Pablo Cabañas Díaz.
Las elecciones legislativas de 1997, cerraron un ciclo de más de sesenta años de gobiernos unificados en México. Una época en la que el presidente mexicano contó invariablemente con mayoría disciplinada de su partido en el Congreso, situación que le garantizó la aprobación de sus propuestas legislativas.
Tres años después se sumó la alternancia en la presidencia.. “Casi de la noche a la mañana –recapitulaba en esos años el teórico italiano Giovani Sartori– un hiperpresidente fue sustituido […] por un presidente relativamente débil”, con facultades legales muy limitadas para implementar acciones de gobierno a través de la legislatura en funciones, es decir, con el apoyo del Congreso.
En la Cámara de Diputados el partido del presidente PRI tuvo mayoría calificada, necesaria para reformar la Constitución, hasta 1988 el 66%, y absoluta hasta 1997 50% más. Mientras que en la Cámara de Senadores mantuvo una mayoría calificada hasta este último año. En la compleja estructura de gobierno mexicano, la relación entre poderes fue relativamente simple durante el régimen autoritario, pues la excesiva concentración del poder en la institución presidencial anuló en los hechos la división de poderes.
Con el presidente Zedillo en 1997, presenciamos el tránsito de una situación política caracterizada por la concentración de poderes en el mismo partido disciplinado, propia de un gobierno unificado, a otra característica de un gobierno dividido, donde por efecto de elecciones más abiertas y competitivas el control de las instituciones se depositó en diferentes partidos.
Durante el periodo comprendido entre 1988 y 1997 el PRI pierde la mayoría calificada de dos tercios en el Congreso, pero conservó la mayoría absoluta en la Cámara de Diputados, lo que le obligó a buscar el acuerdo de al menos otro partido para aprobar cambios constitucionales, situación política que se adecua más a las características de los gobiernos unificados. Cabe señalar que este suceso estaba vinculado a los cambios graduales que se experimentó en los ámbitos electoral y partidista. Los cambios legislativos requieren la construcción de coaliciones multipartidistas, objetivo que pasa por la negociación y el acuerdo entre múltiples actores políticos con capacidad de veto. De esto se desprende que el poder del presidente y su partido se haya transformado, de una posición predominante a un poder esencialmente negativo, tiene la autoridad para evitar un cambio a la legislación existente, pero no podía por sí solo definir el contenido del cambio como en el pasado.

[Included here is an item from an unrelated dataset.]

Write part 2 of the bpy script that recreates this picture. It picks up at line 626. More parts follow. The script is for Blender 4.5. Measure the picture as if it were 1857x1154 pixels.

El diseño constitucional mexicano le otorga poderes razonablemente equilibrados al Ejecutivo y el Legislativo. Presidente y legisladores tienen la facultad de iniciar leyes, más no para decidir por solos su aprobación. Cuando el presidente propone el Congreso puede enmendar la iniciativa y aprobarla en sus términos, y el presidente puede vetar, en última instancia, las piezas aprobadas por el Congreso. Cuando el Congreso propone, el Ejecutivo puede vetar el cambio de legislación sólo si su partido cuenta con más de un tercio de los legisladores en alguna de las dos cámaras.
Dada la pluralidad partidista que hubo en ese tiempo en la Cámara de Diputados desde 1997, el Ejecutivo sometió su agenda legislativa, mientras que el Congreso – particularmente los partidos de oposición–, contribuye con la mayor parte de la producción legislativa, de esta forma el Poder Legislativo “recobra su función legisladora después de un largo letargo de subordinación frente al Ejecutivo”. En el plano de la relación entre poderes, en 2005, por primera vez en los años de gobiernos divididos, estuvo en riesgo la implementación del Presupuesto de Egresos de la Federación (PEF), y con ello se pudo paralizar el funcionamiento básico del gobierno.